5) My resume is available on the internet. It doesn't make any sense that your initial contact is for a resume. After all, you got my phone number or e-mail off of my resume in the first place.
6) Be aware if you have a very thick accent. I have no problem working with you, and I don't care what country you are based in. But please, understand that this will be a challenge if you only view telephone conversations as valuable.
7) Do not make me research my current nondisclosure before sending me the job description.
8) Do not ask me to fill out a form online, or over the phone, or go through some other profiling step without sending me the job description.
9) Look at my resume. Read it. Think to yourself, what would she be interested in. It's pretty obvious from my resume that I'd be interested in a FTE position at a software company, and/or a contract position at the PM3 level. Why would you send me bizdev? Why send me manager of IT? This just isn't thoughtful. I'm not asking you to read minds, I'm asking you to get out of the keyword search mode.
10) Honestly I'm so happy to get the job description via e-mail from a person that I hate to pick on this, but word to the wise: look into using RSS. Just think about it. If it's scary, then fine, but understand you will have to go the extra mile to get passive candidates like us.
11) Turns out I am pretty good at self-selecting jobs I can actually land from a big stack of descriptions. I have yet to find a website / keyword search arrangement that generated a decent list. After all, if that worked, I wouldn't be getting manager of IT garbage requests on a daily basis. If you want me to seriously consider your jobs, then send them to me. All jobs in the PM3 level will work fine.
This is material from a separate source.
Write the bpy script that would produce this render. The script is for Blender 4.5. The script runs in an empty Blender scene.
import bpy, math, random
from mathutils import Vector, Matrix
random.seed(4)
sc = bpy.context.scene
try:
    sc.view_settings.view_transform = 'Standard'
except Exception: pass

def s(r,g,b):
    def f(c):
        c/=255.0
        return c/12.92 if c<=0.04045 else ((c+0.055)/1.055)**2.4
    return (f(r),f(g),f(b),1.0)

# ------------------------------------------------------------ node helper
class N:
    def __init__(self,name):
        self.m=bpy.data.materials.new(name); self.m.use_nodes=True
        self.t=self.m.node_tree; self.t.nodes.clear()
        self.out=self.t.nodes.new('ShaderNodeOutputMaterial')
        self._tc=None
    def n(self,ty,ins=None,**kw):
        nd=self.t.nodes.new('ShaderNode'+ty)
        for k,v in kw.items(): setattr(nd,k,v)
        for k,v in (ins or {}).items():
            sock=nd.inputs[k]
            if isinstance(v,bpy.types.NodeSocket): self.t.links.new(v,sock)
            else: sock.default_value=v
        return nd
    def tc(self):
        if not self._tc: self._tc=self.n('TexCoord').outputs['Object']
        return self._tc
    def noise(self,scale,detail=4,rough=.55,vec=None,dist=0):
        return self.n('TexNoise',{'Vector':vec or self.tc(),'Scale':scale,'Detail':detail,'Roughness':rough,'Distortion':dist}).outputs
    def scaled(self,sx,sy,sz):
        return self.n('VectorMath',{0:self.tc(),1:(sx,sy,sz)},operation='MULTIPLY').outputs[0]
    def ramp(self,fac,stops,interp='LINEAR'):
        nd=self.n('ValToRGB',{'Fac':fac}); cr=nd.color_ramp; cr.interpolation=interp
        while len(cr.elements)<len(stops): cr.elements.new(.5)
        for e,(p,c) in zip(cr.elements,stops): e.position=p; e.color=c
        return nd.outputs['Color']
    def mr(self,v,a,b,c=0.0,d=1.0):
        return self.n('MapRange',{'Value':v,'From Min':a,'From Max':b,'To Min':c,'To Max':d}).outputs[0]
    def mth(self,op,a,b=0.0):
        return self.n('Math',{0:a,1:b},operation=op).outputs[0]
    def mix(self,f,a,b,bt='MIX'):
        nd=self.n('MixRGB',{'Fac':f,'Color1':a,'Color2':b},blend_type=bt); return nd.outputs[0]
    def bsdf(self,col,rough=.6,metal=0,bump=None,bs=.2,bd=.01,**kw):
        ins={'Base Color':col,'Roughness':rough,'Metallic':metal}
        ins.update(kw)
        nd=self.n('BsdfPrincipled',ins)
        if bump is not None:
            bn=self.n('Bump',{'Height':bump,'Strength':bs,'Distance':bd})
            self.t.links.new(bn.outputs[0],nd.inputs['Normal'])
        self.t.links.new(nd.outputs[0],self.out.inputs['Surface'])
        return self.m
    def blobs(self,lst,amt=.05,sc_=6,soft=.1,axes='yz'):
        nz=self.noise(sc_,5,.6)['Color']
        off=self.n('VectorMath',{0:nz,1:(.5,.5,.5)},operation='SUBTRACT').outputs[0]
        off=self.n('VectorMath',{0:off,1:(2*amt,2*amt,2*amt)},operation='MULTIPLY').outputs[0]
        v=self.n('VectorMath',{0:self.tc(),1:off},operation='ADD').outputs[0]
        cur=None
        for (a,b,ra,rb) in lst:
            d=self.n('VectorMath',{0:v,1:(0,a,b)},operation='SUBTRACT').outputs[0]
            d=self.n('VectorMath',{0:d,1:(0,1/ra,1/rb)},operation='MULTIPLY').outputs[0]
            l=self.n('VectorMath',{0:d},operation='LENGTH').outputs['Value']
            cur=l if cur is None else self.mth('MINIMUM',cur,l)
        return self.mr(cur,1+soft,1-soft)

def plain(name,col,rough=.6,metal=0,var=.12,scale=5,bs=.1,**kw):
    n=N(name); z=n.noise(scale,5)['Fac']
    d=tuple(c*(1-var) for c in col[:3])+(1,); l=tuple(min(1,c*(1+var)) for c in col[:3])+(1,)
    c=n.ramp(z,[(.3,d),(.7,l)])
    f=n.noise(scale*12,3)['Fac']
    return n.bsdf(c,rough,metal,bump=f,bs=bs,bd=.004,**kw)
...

12) Why would you automatically assume that I would be delighted to relocate for your 2 month contract position? Please think before sending. Remember that I am the customer. You do not want to inspire a special e-mail filter.
UPDATED 8/16: Due to recent events - namely my transition into active candidate status, I have some new experiences to share:
13) Say you're a recruiter attempting to make first contact with a certain list of people. Do not put all of our addresses on the To: line, and send us all a "personally" worded e-mail. We value our privacy and hope you will too.
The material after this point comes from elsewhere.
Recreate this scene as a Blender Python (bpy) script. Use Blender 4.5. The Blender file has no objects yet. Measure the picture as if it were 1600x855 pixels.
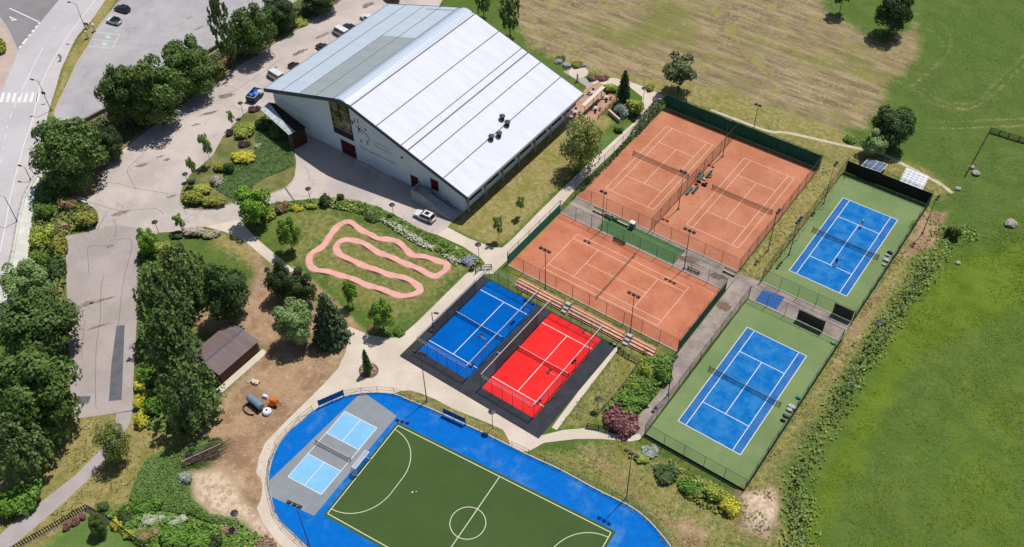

14) Never recall an e-mail message you send. Similarly, never ask for a receipt. Just because you can, doesn't make it right.
15) Please keep buzzwords to a minimum. Don't say "networking" when you mean "phone call."
16) It is presumptuous to ask for the names of my friends if you don't even have a rapport with me first. Do you really want the names of friends of people who do not value their privacy? Not a very good reference.
17) If your client is looking for something broad, such as "Anyone with C#," then this looks really bad for them, as if they are looking for a warm body. Consider: what would the job description actually look like? Then write it, and send it to the candidate. Don't make the client look like a flake.
18) If I have "present position" on my resume, there is no point in asking "What am I up to these days."
19) Do not send an attachment. You are not yet a trusted source.
20) One of the magic things about e-mail is your name is built RIGHT IN. So you don't have to spend all those pixels telling me what your name is.
21) Do not send the same e-mail message twice. But if you do send the same message twice, don't recall it.
(end of update)
I hope this is not too snotty, and is actually a helpful list. Most recruiters don't know how to transition into a sales role, they don't know how to treat the candidate as a customer. Now that I have been in the role of being a customer for new jobs, I just thought you'd like to know.